By Sarah Meny-Gibert
ABSTRACT
Whilst most post-apartheid public schools in South Africa remain significantly underfunded, the education budget nevertheless provides a significant injection of jobs and public spending into the provinces–into rural provinces with small economies especially. Based on research in the Eastern Cape and Gauteng provinces, I show how a particular form of clientelist politics has taken root in the post-apartheid school education system–one locally organised around ‘promotional’ posts in schools, and disconnected from a clear state, party, or other organisational ‘centre’. Groups of locally organised unionists operate to secure preferential access to these posts, sometimes through the use or threat of violence, sometimes through collusion with district education officials, or with community members who might benefit from access to meagre school budgets.
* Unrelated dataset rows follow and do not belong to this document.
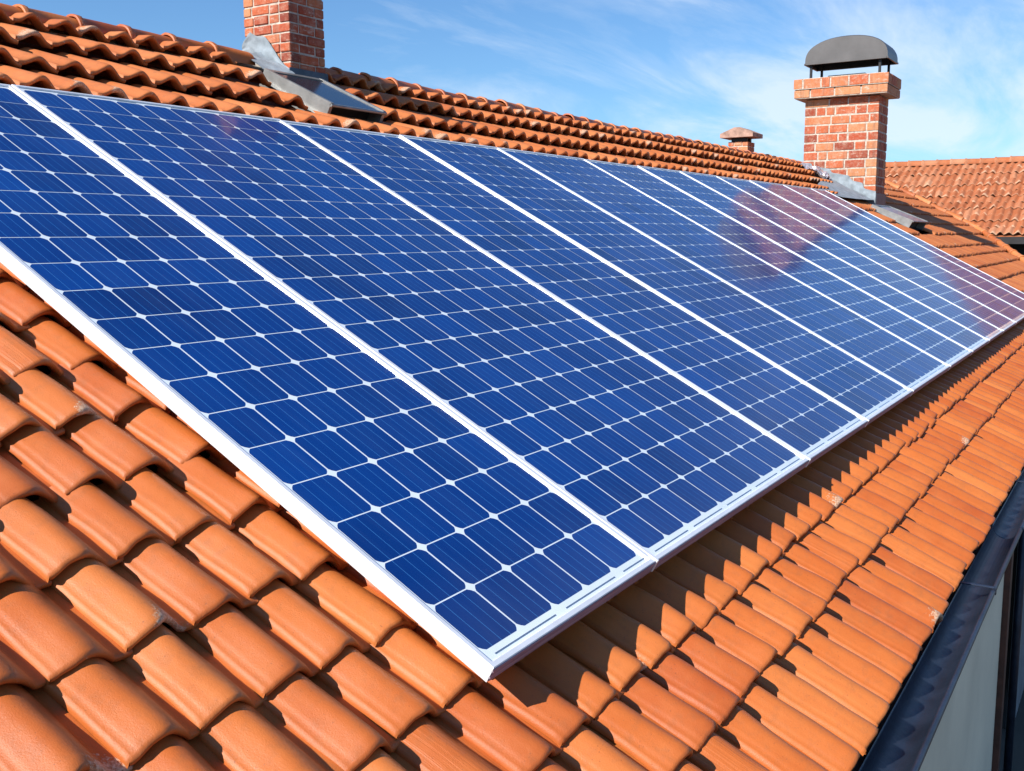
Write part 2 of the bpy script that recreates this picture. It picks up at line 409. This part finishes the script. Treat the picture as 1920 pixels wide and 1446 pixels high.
# mortar bedding under the ridge caps
mbd = MB(); mbd.box((GABLE, 0, 0), (3.99, .15, .055), fn=lambda x, y, z: P(x, RCv-.075+y, RCn-.03+z-.03))
mbd.box((4.38, 0, 0), (25.35, .15, .055), fn=lambda x, y, z: P(x, RCv-.075+y, RCn-.03+z-.03))
mbd.build('ridge_mortar', MORTAR, main_roof)

# ------------------------------------------------------------------ gutter, eave, walls
gt = MB()
GY, GZ, GR = -.722, -.520, .064
seg = 14
for (xa, xb) in [(GABLE+i*3.0-.012, GABLE+i*3.0+3.0) for i in range(7)]:
    vs = []; stx = [xa, xa+.03, (xa+xb)/2, xb]
    for j, x in enumerate(stx):
        rad = GR+(.0022 if j < 2 else 0)
        dz = rng.normal(0, .0015)
        prof = [(GY+rad*math.cos(math.pi+math.pi*k/seg), GZ+dz+rad*math.sin(math.pi+math.pi*k/seg)) for k in range(seg+1)]
        # rolled bead on the outer rim (outer rim is the -Y side: first point)
        bead = [(prof[0][0]-.009+.009*math.cos(t), prof[0][1]+.009*math.sin(t)) for t in np.linspace(math.pi*2*.95, math.pi*.02, 9)]
        for (y, z) in bead+prof: vs.append((x, y, z))
    w = len(bead)+len(prof)
    fs = [(a_*w+k, a_*w+k+1, (a_+1)*w+k+1, (a_+1)*w+k) for a_ in range(3) for k in range(w-1)]
    gt.add(vs, fs)
g = gt.build('gutter', GUTTER, house, smooth=True, recalc=False, label='dark slate-blue metal half-round gutter along the eave')
sm = g.modifiers.new('Solid', 'SOLIDIFY'); sm.thickness = .002
for i in range(9):
    bk = MB(); x = GABLE+.5+i*2.2
    bk.box((x-.011, GY-GR-.012, GZ+.012), (x+.011, GY+GR+.03, GZ+.017), bev=.001)
    bk.box((x-.011, GY-GR-.020, GZ-.015), (x+.011, GY-GR-.0165, GZ+.017), bev=.001)
    bk.build('gutter_bracket', GUTTER, g)
fa = MB(); fa.box((GABLE, -.650, -.66), (18.9, -.625, -.545)); fa.build('fascia', DARK, house)
sf = MB(); sf.box((GABLE, -.624, -.64), (18.9, -.30, -.62)); sf.build('soffit', DARK, house)

WY = -.40
def wallbox(name, x0, x1, z0, z1, m, dy=0.0, th=.2, parent=house, bev=.004, label=None):
    w = MB(); w.box((x0, WY+dy, z0), (x1, WY+dy+th, z1), bev=bev); return w.build(name, m, parent, label=label)
wallbox('wall', GABLE+.1, 3.12, -4.4, -.62, DARK, .02, label='dark timber wall under the eave')
wallbox('wall', 3.27, 7.45, -4.4, -.62, WALLG, label='smooth grey rendered wall panel under the gutter')
wallbox('post', 3.12, 3.266, -4.4, -.62, WOODR, -.05)
wallbox('post', 7.454, 7.60, -4.4, -.62, WOODR, -.05)
wallbox('wall', 7.604, 8.75, -4.4, -.62, DARK, .15)
sh = MB(); sh.box((8.76, WY-.03, -3.9), (9.9, WY+.02, -1.6), bev=.004)
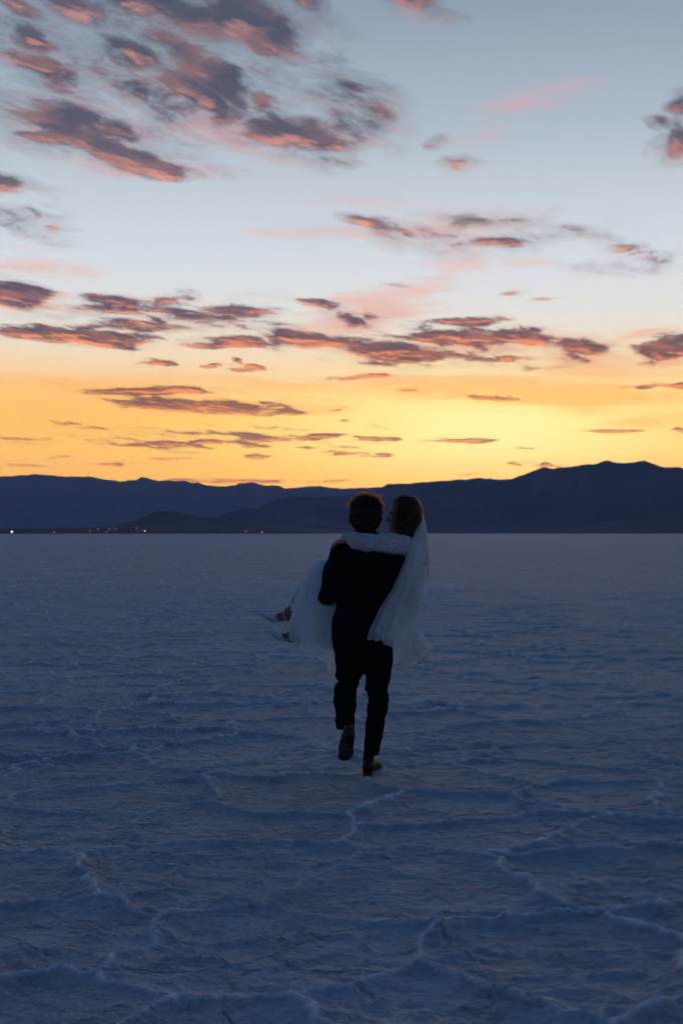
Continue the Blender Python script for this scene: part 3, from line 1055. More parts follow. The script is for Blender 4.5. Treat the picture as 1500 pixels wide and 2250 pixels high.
def hair_strand_mat(name, c):
    """hair scatters light mostly onwards, so that it glows against the light"""
    m, t, out = new_mat(name)
    tcn = t.node('ShaderNodeTexCoord').outputs['Object']
    cc = t.mix(t.noise(tcn, 70.0, 3.0), tuple(q * .7 for q in c), tuple(q * 1.3 for q in c))
    d = t.node('ShaderNodeBsdfDiffuse'); t.l.new(cc, d.inputs[0])
    rf = t.node('ShaderNodeBsdfRefraction'); rf.inputs['Color'].default_value = (.95, .74, .60, 1)
    rf.inputs['Roughness'].default_value = .62; rf.inputs['IOR'].default_value = 1.15
    gl_ = t.node('ShaderNodeBsdfGlossy'); gl_.inputs[0].default_value = (.40, .32, .26, 1); gl_.inputs['Roughness'].default_value = .4
    mx = t.node('ShaderNodeMixShader'); mx.inputs[0].default_value = 0.62
    t.l.new(d.outputs[0], mx.inputs[1]); t.l.new(rf.outputs[0], mx.inputs[2])
    m2 = t.node('ShaderNodeMixShader'); m2.inputs[0].default_value = 0.08
    t.l.new(mx.outputs[0], m2.inputs[1]); t.l.new(gl_.outputs[0], m2.inputs[2])
    t.l.new(m2.outputs[0], out.inputs[0])
    return m


M['strand_dark'] = hair_strand_mat('brown_strands', (0.075, 0.050, 0.032))
M['strand_light'] = hair_strand_mat('light_brown_strands', (0.11, 0.076, 0.050))


def lace_material():
    m, t, out = new_mat('white_lace')
    tcn = t.node('ShaderNodeTexCoord').outputs['Object']
    wob = t.node('ShaderNodeTexNoise'); t.put(wob.inputs['Vector'], tcn); wob.inputs['Scale'].default_value = 9.0
    vec = t.vmath('ADD', tcn, t.vmath('MULTIPLY', t.vmath('SUBTRACT', wob.outputs[1], (0.5, 0.5, 0.5)), (0.05, 0.05, 0.05)))
    v2 = t.node('ShaderNodeTexVoronoi', feature='F1'); t.put(v2.inputs['Vector'], vec); v2.inputs['Scale'].default_value = 11.0
    thread = 0.0
    for r_ in (.30, .50, .57):
        thread = t.math('MAXIMUM', thread, t.remap(t.math('ABSOLUTE', t.math('SUBTRACT', v2.outputs['Distance'], r_)), 0.026, 0.010))
    net = t.remap(t.noise(tcn, 160.0, 2.0), 0.42, 0.58)
    c = t.mix(t.math('MULTIPLY', net, 0.4), (0.40, 0.35, 0.36), (0.52, 0.49, 0.51))
    c = t.mix(t.math('MULTIPLY', thread, 0.65), c, (0.80, 0.80, 0.83))
    principled(t, out, c, 0.75, 0.2, 0.0, thread, 0.6, 0.004)
    return m


M['lace'] = lace_material()
M['tulle'] = cloth_sheer('white_tulle', (0.86, 0.88, 0.89), 0.50, 0.50, 30.0, 0.15)
M['veil_net'] = cloth_sheer('veil_net', (0.90, 0.92, 0.93), 0.40, 0.52, 16.0, 0.07)
M['hem_net'] = cloth_sheer('hem_net', (0.80, 0.80, 0.80), 0.22, 0.5, 60.0, 0.4)


def lining_mat():
    m, t, out = new_mat('skirt_lining')
    tcn = t.node('ShaderNodeTexCoord').outputs['Object']
    n = t.noise(tcn, 12.0, 4.0)
    c = t.mix(n, (0.80, 0.83, 0.84), (0.88, 0.90, 0.91))
    d = t.node('ShaderNodeBsdfDiffuse'); t.l.new(c, d.inputs[0])
    tr = t.node('ShaderNodeBsdfTranslucent'); t.l.new(c, tr.inputs[0])
    mx = t.node('ShaderNodeMixShader'); mx.inputs[0].default_value = 0.40
    t.l.new(d.outputs[0], mx.inputs[1]); t.l.new(tr.outputs[0], mx.inputs[2])
    t.l.new(mx.outputs[0], out.inputs[0])
    return m


M['lining'] = lining_mat()


# ------------------------------------------------------------------ heads and hands
def head_parts(c, fwd, up, s=1.0):
    fwd = np.array(fwd, float); fwd /= np.linalg.norm(fwd)
    up = np.array(up, float); up = up - fwd * (up @ fwd); up /= np.linalg.norm(up)
    lf = np.cross(up, fwd)
    c = np.array(c, float)
    Ax = np.stack([fwd, lf, up])

    def L(f, l, u):
        return c + s * (f * fwd + l * lf + u * up)

    def E_(p, r):
        return ell(L(*p), [q * s for q in r], Ax)
    solid = [E_((-.012, 0, .03), (.097, .076, .094)), (E_((.034, 0, -.042), (.060, .056, .078)), .03 * s),
             (E_((.040, 0, -.088), (.050, .042, .030)), .03 * s), (E_((.076, 0, -.104), (.018, .018, .015)), .02 * s),
             (cap(L(.086, 0, .006), L(.110, 0, -.030), .007 * s, .0105 * s), .014 * s),
             (E_((.098, 0, -.036), (.012, .017, .008)), .01 * s),
             (E_((.080, 0, .022), (.018, .050, .012)), .015 * s),
             (E_((.094, 0, -.060), (.010, .022, .006)), .007 * s), (E_((.091, 0, -.072), (.010, .019, .0065)), .007 * s),
             (E_((.058, .040, -.030), (.026, .022, .022)), .02 * s), (E_((.058, -.040, -.030), (.026, .022, .022)), .02 * s),
             (E_((-.004, .074, -.012), (.018, .012, .030)), .012 * s), (E_((-.004, -.074, -.012), (.018, .012, .030)), .012 * s)]
    f0 = union(solid)
    eyes = [L(.072, .031, -.001), L(.072, -.031, -.001)]
    so = [ell(L(.092, q, -.001), [.016 * s, .016 * s, .010 * s], Ax) for q in (.031, -.031)]

    def f(X, Y, Z):
        d = f0(X, Y, Z)
        for g in so:
            d = -smin(-d, g(X, Y, Z), .010 * s)
        return d
    return f, L, eyes, (fwd, lf, up)


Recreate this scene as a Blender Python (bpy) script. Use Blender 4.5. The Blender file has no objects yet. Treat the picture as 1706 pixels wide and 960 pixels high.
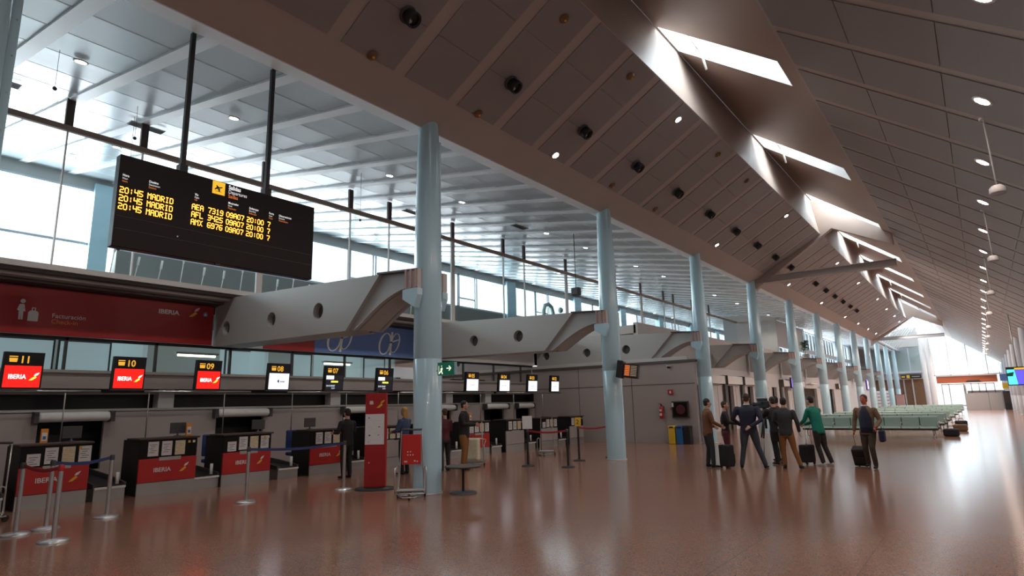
import bpy, bmesh, math, random
from mathutils import Vector, Matrix
from math import pi, sin, cos, radians as R
random.seed(7)
C = bpy.context.scene.collection
S = bpy.context.scene

# ------------------------------------------------------------------ camera
F_PX, ROLL, VPX, VPY, CAM_H = 1007.3, R(1.36), 1639.8-853.0, 657.4-480.0, 1.68
vl = Vector((VPX, VPY, F_PX))
DD = F_PX*F_PX/(vl.y*cos(ROLL)+vl.x*sin(ROLL))
up = Vector((-DD*sin(ROLL), -DD*cos(ROLL), F_PX))
vl.normalize(); up.normalize(); xr = vl.cross(up).normalized()
W = Matrix((xr, vl, up))            # world = W @ cam(x right, y down, z forward)
cd = bpy.data.cameras.new('camera'); cam = bpy.data.objects.new('camera', cd); C.objects.link(cam)
cd.sensor_width = 36; cd.lens = F_PX/1706*36; cd.clip_start = .05; cd.clip_end = 400
M4 = Matrix.Identity(4)
for i in range(3):
    M4[i][0] = W[i][0]; M4[i][1] = -W[i][1]; M4[i][2] = -W[i][2]
M4[2][3] = CAM_H
cam.matrix_world = M4
S.camera = cam

# ------------------------------------------------------------------ sky and daylight
wd = bpy.data.worlds.new('sky'); S.world = wd; wd.use_nodes = True
bg = wd.node_tree.nodes['Background']
bg.inputs[0].default_value = (.82, .91, 1, 1); bg.inputs[1].default_value = 1.15
S.view_settings.view_transform = 'Standard'; S.view_settings.look = 'None'
S.view_settings.gamma = 1; S.view_settings.use_curve_mapping = False
S.view_settings.exposure = 0.6

def area(name, loc, size, sizey, direction, power, col=(.85, .93, 1)):
    l = bpy.data.lights.new(name, 'AREA'); l.shape = 'RECTANGLE'; l.size = size; l.size_y = sizey
    l.energy = power; l.color = col
    o = bpy.data.objects.new(name, l); C.objects.link(o); o.location = loc
    o.rotation_euler = Vector(direction).to_track_quat('-Z', 'Y').to_euler()
    return o
# daylight: the sky seen through the window bands, skylights and end glazing
area('daylight', (-28.6, 18, 9.5), 34, 3.4, (1, 0, -.12), 2050)
area('daylight', (-28.6, 1.5, 8.0), 13, 5.2, (1, .1, -.12), 300)
area('daylight', (-28.6, 62, 9.5), 50, 4.0, (1, 0, -.1), 2600)
area('daylight', (-4, 105.5, 7), 12, 8, (0, -1, -.08), 420)
area('daylight', (-4.6, 88, 13.2), 3.4, 24, (0, 0, -1), 800)
SKYL = [(-3.1, 1.6), (5.55, 1.5), (14.34, 1.5), (23.06, 1.6), (31.95, 1.6), (40.8, 1.6), (48.9, 1.6), (57.7, 1.6), (66.2, 1.6)]
for y, w in SKYL:
    area('daylight', (-4.1, y+w/2, 11.75), 3.0, w, (-.55, 0, -.83), 190)

# ------------------------------------------------------------------ materials
MT = {}
def mat(name, col, rough=.5, metal=0, emit=None, es=1, spec=.5, alpha=None, bump=None, noise=None, trans=False, coat=0):
    m = bpy.data.materials.new(name); m.use_nodes = True; nt = m.node_tree; b = nt.nodes['Principled BSDF']
    b.inputs['Base Color'].default_value = (*col, 1); b.inputs['Roughness'].default_value = rough
    b.inputs['Metallic'].default_value = metal; b.inputs['Specular IOR Level'].default_value = spec
    b.inputs['Coat Weight'].default_value = coat
    if emit: b.inputs['Emission Color'].default_value = (*emit, 1); b.inputs['Emission Strength'].default_value = es
    # gentle procedural variation of every surface
    sc, amt = noise or (6, .08)
    tc = nt.nodes.new('ShaderNodeTexCoord'); n = nt.nodes.new('ShaderNodeTexNoise'); n.inputs['Scale'].default_value = sc
    n.inputs['Detail'].default_value = 3
    mx = nt.nodes.new('ShaderNodeMix'); mx.data_type = 'RGBA'; mx.blend_type = 'MULTIPLY'; mx.inputs[0].default_value = 1
    rp = nt.nodes.new('ShaderNodeMapRange'); rp.inputs[3].default_value = 1-amt; rp.inputs[4].default_value = 1+amt
    nt.links.new(tc.outputs['Object'], n.inputs['Vector']); nt.links.new(n.outputs['Fac'], rp.inputs[0])
    mx.inputs[6].default_value = (*col, 1); nt.links.new(rp.outputs[0], mx.inputs[7]); nt.links.new(mx.outputs[2], b.inputs['Base Color'])
    if bump:
        n2 = nt.nodes.new('ShaderNodeTexNoise'); n2.inputs['Scale'].default_value = bump[0]
        bp = nt.nodes.new('ShaderNodeBump'); bp.inputs['Strength'].default_value = bump[1]; bp.inputs['Distance'].default_value = .02
        nt.links.new(tc.outputs['Object'], n2.inputs['Vector']); nt.links.new(n2.outputs['Fac'], bp.inputs['Height']); nt.links.new(bp.outputs[0], b.inputs['Normal'])
    MT[name] = m; return m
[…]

Attempts by residents to secure livelihood strategies in the context of poverty intersect with local strategies of upward mobility on the part of ordinary teachers, and in turn connect loosely, via patterns of ‘mutual accommodation’ with strategies of elite accumulation amongst senior politicians, administrators, and union leaders. In the case of the education sectors in the Eastern Cape and Gauteng provinces at least, on which this article focuses, this constitutes a fragmented yet interlocking system of unstable governance. In this sense, I suggest that there is much in the dynamics of education governance that offers insight into wider patterns of state-society relations around the local state in South Africa.